I believe I would have read this in 1988, as a stand-alone paperback novel. (I was avoiding all, or at least most, series that summer, having gotten fed up with David Eddings.)

I don't really recall a lot of the story, except specifically that The Hero (male) Didn't Get the Girl in the end. I recall that the protagonist was a musician-type guy with some kind of pointy weapon that he used when his magic music wasn't enough. (Which was pretty often, especially at the start, IIRC.) I don't think he was actually a "bard;" he simply played an instrument and had the ability to make magic with music. I'm not sure what instrument he played, but it was something portable (like a flute or a lyre) and pre-Renaissance (so not a violin). He came from some town and hadn't really traveled much before the story began.
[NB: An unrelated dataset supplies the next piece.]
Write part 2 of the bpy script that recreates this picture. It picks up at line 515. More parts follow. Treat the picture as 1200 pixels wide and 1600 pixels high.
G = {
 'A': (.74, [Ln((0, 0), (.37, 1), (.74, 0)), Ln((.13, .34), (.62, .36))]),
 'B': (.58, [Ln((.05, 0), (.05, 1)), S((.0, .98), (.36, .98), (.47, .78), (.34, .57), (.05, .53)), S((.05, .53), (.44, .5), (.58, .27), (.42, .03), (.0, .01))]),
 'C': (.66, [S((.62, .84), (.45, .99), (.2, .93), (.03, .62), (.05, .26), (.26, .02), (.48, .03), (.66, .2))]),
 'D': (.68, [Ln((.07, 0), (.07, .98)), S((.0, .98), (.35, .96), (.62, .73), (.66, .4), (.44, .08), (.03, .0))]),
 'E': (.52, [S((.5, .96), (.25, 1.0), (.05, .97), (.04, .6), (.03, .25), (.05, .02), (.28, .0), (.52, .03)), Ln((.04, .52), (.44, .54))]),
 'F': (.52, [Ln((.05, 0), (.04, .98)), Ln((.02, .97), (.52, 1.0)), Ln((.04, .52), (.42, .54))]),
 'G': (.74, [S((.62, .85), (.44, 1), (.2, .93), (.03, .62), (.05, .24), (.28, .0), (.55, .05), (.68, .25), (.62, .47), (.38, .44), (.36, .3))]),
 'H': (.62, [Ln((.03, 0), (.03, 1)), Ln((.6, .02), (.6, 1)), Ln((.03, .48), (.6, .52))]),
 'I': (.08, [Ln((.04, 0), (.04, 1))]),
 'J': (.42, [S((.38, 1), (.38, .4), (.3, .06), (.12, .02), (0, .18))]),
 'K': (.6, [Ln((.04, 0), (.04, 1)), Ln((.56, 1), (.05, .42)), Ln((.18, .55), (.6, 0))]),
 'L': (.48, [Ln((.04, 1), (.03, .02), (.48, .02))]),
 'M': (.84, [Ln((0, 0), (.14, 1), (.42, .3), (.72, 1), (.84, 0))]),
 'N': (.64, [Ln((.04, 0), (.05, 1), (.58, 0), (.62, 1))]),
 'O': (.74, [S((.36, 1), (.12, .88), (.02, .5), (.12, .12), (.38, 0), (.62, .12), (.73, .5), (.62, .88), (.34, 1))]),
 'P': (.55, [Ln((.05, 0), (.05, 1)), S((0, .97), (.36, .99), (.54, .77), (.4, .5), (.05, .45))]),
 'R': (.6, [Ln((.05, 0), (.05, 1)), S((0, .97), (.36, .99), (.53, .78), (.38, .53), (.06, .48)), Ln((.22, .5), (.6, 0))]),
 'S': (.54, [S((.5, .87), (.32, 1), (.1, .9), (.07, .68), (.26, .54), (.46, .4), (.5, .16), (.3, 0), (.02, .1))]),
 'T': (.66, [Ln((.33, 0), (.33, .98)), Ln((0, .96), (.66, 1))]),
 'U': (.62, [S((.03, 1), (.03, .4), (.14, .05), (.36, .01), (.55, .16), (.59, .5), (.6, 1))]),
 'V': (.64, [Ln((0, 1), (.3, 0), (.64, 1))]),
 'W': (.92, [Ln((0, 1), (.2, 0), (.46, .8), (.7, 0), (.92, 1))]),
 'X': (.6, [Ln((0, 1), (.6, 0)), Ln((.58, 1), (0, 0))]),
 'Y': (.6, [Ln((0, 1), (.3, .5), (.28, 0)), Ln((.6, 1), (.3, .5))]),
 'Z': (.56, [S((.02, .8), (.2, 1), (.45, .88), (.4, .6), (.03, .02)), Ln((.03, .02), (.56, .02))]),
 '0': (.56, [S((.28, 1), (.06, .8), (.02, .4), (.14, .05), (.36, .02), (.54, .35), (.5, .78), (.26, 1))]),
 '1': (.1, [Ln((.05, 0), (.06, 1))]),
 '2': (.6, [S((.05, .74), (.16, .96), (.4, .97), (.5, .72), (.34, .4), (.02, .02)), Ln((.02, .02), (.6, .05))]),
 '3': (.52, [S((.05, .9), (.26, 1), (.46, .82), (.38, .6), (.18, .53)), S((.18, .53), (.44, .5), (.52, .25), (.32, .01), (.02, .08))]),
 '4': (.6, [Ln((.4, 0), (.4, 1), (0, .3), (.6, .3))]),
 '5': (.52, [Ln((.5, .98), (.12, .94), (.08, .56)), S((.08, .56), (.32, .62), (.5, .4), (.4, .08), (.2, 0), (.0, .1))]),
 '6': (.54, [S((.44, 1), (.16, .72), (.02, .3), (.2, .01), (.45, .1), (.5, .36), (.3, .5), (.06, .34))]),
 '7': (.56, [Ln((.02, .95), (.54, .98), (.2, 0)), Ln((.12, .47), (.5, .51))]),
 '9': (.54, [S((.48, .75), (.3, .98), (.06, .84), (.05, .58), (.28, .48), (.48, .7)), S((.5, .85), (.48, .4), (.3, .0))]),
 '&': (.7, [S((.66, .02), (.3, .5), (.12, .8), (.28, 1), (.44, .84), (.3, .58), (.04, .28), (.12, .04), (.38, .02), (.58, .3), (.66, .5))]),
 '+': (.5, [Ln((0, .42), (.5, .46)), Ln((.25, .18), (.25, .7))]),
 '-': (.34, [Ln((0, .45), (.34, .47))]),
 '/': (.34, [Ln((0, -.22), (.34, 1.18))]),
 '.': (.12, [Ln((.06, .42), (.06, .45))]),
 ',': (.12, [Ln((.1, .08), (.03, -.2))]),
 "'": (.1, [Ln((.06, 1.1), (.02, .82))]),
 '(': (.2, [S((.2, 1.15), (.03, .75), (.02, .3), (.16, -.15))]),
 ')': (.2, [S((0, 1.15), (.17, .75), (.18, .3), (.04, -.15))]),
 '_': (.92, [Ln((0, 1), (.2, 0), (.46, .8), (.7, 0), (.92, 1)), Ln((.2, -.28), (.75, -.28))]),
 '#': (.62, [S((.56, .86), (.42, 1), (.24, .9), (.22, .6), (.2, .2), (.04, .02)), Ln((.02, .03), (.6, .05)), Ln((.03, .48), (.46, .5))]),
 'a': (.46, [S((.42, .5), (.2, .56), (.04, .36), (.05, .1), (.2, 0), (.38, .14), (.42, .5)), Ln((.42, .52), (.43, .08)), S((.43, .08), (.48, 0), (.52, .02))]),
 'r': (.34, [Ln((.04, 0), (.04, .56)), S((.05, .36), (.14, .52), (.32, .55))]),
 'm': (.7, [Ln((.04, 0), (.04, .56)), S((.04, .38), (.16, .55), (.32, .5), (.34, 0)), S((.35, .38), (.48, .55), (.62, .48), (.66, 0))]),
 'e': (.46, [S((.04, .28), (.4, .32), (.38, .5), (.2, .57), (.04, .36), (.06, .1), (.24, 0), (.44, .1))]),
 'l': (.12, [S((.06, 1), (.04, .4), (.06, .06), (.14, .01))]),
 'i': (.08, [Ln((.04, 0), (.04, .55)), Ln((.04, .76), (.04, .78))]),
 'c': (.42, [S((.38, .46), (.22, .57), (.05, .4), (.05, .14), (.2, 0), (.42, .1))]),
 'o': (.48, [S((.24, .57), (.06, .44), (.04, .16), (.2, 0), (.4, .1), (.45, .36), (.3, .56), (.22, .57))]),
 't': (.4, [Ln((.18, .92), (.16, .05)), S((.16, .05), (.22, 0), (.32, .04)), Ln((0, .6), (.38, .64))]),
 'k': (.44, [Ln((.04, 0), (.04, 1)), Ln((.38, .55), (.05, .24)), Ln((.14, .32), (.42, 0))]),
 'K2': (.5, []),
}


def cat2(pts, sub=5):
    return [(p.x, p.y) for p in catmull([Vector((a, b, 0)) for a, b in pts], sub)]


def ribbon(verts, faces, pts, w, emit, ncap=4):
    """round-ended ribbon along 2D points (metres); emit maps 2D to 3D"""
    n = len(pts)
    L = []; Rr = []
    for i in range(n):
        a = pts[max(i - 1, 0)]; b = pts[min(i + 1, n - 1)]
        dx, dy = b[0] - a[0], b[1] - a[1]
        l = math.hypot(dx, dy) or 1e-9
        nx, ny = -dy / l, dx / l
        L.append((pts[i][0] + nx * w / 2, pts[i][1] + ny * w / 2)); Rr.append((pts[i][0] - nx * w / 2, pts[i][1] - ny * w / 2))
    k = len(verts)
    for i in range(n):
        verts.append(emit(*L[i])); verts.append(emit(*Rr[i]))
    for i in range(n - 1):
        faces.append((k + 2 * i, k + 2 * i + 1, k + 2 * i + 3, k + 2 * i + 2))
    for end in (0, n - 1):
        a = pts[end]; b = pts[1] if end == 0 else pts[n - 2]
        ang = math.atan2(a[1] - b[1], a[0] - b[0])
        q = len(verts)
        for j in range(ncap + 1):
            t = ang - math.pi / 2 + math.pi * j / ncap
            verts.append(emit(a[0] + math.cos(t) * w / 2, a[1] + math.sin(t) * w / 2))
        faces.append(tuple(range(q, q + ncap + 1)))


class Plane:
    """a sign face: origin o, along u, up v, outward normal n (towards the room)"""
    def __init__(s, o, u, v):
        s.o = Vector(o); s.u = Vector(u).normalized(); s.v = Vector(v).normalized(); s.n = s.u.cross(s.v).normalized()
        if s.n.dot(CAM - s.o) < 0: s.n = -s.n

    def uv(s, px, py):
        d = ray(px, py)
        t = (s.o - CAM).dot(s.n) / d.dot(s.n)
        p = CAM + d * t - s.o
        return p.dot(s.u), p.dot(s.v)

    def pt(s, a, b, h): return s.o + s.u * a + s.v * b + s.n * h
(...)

He mostly traveled alone, met a few people along the way but never really formed a party.

He had to Save the World from some kind of Big Bad, of course. (I have no idea what the doom was, but if it was averted does it really matter?)

At one point he rescued a (female) forest spirit of some fashion. (This was one occasion when he had to use the sharp pointy thing not his music.) She wasn't human, but she wasn't an anthropomorphic animal either; she belonged to some kind of nature-connected magic race like a dryad (but not an elf). I think he kind of started to fall in love with her, but her boyfriend showed up and she was like "Cya!"

My memory is really vague about the ending; I don't remember how he meets up with the Damsel in Distress or how the final confrontation with the Big Bad went down, but I think she beat up the Big Bad and then basically told the hero "KKThxBai!"

It's definitely not Spellsinger; Jon-Tom arrived from our world (he wasn't a native); he met anthropomorphic animals (Mudge, Clothahump), formed a party... and he does get the girl, just not in the first book of the series.

  • Now I'm trying to think of old fantasy stories with a main character who was described as a "bard," "minstrel," "troubadour," "jongleur," "skald," or any other word that amounts to much the same thing -- some sort of wandering musician in what I take it was a medieval-type culture? Off the top of my head, I'm not coming up with much, and some of the few examples I do recall were only the protagonists of stories much, much shorter than "novel-length." (For example, Poul Anderson's character Cappen Varra never had his own novel.)
    – Lorendiac
    Aug 15, 2019 at 0:23
  • To eliminate another possibility: The Harp and the Blade by John Myers Myers. A wandering bard in Dark Ages France was the narrator, and he thought he would get a romantic happy ending until, in the last few pages, he discovered the girl for whom he'd done so much was marrying someone else. But he didn't have a magical instrument, or a magical singing voice, or anything along those lines -- it was more along the lines of "historical adventure novel with a fair amount of humor." (I'd expected it to have lots of magic, in keeping with Myers's classic novel Silverlock, but no dice.)
    – Lorendiac
    Aug 15, 2019 at 0:49
  • Just as a caveat to the last paragraph, I remember there being a girl that Jon-Tom "doesn't get", Flo, the UCLA cheerleader who also shows up (I don't remember if it was at the same time as Jon-Tom or later) that he does not get.
    – FuzzyBoots
    Nov 3, 2021 at 18:36

1 Answer 1


I figured it out! For some reason "Dursona" popped into my head; I thought it might be a name from the story, so I started searching for it. Eventually that led me here. It wasn't a name, but it was from the story (a phrase that translates to "Godspeed").

The novel is Harp of the Grey Rose by Charles de Lint. (de Lint immediately felt right when I saw that; 1988 was the summer I started reading him. I also read Moonheart, Greenmantle and Wolf Moon that summer, but then I read almost a hundred other books too, including Cosmic Computer and Reap the East Wind.)

Quoting from the book's page on SF Site:

He is the Songweaver, but before he was a master of song he was merely Cerin of Wran Cheaping-a seventeen-year-old orphan raised by a wildland witch. Then he encountered the Maid of the Grey Rose-the lone survivor of the war that devastated the Trembling Lands and the promised bride of Yarac Stone-Slayer, the feared and terrible Waster. The mysterious beauty captured Cerin's heart, drawing him into a world both dark and deadly, until armed with only a tinkerblade and the magic of song...

So we have a young man with an unattainable love interest, a nondescript pointy-stabby thing and music magic.

Browsing through a bunch of reviews on the Goodreads page, it seems like the woodland woman he meets is half-deer/half-human, kinda like a centaur but different. (Good grief, TVTropes actually has "Our Centaurs Are Different!")

Also mentioned a couple of times on the Goodreads page is how the Maid of the Grey Rose is the one to ultimately defeat the enemy, and that she then leaves Cerin.

  • 1
    I've never read it, which makes me feel considerably better about the fact that I didn't recognize it from your description.
    – Lorendiac
    Aug 17, 2019 at 2:57
  • @Lorendiac Based on the reviews I was reading, it doesn't sound like you missed much. :) It did remind me, though, that there's another series of books about a harpist by de Lint.